• **REQUIREMENT**
Return only the lines from the top of the data down to the one that holds "m.node_tree.links, m.node_tree.nodes['Principled BSDF']", both included, without any pictures.
** Start DATASET SECTION **
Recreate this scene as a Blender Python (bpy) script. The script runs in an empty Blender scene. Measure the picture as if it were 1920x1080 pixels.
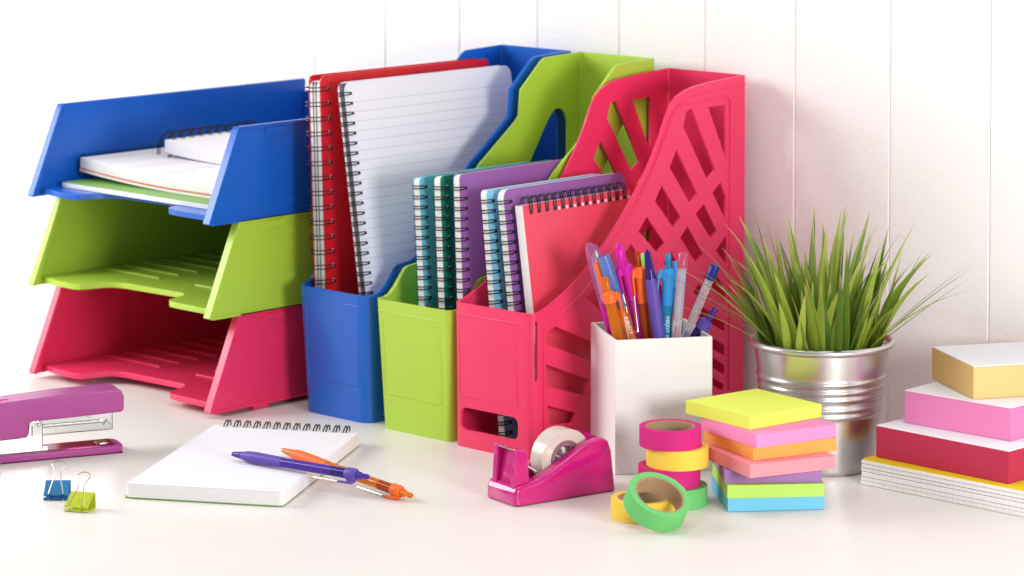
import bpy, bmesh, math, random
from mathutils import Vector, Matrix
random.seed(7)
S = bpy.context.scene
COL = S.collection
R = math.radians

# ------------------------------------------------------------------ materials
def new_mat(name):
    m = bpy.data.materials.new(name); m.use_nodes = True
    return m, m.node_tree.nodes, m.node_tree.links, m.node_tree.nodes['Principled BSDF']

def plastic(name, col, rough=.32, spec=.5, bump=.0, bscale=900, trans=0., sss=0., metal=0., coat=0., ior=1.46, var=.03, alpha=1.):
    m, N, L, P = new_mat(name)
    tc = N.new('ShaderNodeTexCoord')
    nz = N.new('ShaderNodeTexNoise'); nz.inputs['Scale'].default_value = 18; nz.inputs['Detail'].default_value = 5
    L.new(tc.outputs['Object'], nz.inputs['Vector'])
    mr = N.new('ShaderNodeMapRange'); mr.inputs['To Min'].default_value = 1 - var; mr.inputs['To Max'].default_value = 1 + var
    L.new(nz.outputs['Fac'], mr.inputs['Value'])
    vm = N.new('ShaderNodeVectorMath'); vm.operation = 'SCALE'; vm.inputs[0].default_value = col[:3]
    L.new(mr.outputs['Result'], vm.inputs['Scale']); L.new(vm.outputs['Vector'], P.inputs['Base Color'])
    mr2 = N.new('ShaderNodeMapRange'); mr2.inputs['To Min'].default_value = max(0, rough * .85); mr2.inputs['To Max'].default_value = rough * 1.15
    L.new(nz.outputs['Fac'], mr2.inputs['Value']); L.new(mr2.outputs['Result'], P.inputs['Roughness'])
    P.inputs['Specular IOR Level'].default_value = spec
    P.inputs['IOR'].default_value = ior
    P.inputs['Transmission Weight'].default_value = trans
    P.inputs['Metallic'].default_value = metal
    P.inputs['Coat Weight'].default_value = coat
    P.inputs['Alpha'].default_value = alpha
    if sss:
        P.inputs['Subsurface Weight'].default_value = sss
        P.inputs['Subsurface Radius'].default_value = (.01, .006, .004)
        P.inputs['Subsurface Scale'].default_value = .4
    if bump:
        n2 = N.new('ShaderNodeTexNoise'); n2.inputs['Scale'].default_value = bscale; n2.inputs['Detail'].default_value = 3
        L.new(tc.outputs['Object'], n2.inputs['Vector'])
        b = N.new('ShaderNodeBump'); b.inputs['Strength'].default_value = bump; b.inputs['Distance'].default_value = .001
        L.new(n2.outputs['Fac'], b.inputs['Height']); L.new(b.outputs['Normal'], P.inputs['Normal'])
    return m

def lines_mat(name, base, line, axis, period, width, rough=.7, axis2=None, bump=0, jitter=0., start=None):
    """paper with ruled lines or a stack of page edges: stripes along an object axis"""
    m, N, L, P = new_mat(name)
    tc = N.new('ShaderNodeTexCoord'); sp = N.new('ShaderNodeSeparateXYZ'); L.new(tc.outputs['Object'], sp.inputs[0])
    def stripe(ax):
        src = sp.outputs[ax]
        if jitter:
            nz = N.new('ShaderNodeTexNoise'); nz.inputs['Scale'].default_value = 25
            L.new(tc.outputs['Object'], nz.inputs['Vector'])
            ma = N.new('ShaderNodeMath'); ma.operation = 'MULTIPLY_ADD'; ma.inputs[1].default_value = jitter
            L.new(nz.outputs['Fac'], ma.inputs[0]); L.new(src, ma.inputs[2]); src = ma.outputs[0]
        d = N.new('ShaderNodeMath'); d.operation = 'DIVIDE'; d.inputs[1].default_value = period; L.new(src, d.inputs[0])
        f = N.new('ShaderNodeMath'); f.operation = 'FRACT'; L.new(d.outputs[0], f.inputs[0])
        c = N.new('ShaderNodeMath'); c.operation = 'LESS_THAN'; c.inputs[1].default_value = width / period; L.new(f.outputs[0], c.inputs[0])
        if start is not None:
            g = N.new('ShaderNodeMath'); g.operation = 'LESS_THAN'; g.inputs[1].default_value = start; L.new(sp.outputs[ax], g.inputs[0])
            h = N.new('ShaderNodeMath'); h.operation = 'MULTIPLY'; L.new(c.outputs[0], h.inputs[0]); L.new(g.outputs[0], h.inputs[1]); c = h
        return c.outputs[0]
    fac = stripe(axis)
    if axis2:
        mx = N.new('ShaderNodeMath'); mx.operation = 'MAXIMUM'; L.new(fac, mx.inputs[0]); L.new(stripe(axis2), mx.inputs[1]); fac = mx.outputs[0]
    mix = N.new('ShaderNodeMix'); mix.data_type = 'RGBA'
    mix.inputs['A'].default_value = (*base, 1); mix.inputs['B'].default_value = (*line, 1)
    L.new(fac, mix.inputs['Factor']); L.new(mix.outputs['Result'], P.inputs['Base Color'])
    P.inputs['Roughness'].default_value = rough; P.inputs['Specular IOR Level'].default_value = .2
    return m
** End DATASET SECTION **
• **TASK OUTPUT**
Recreate this scene as a Blender Python (bpy) script. The script runs in an empty Blender scene. Measure the picture as if it were 1920x1080 pixels.
import bpy, bmesh, math, random
from mathutils import Vector, Matrix
random.seed(7)
S = bpy.context.scene
COL = S.collection
R = math.radians

# ------------------------------------------------------------------ materials
def new_mat(name):
    m = bpy.data.materials.new(name); m.use_nodes = True
    return m, m.node_tree.nodes, m.node_tree.links, m.node_tree.nodes['Principled BSDF']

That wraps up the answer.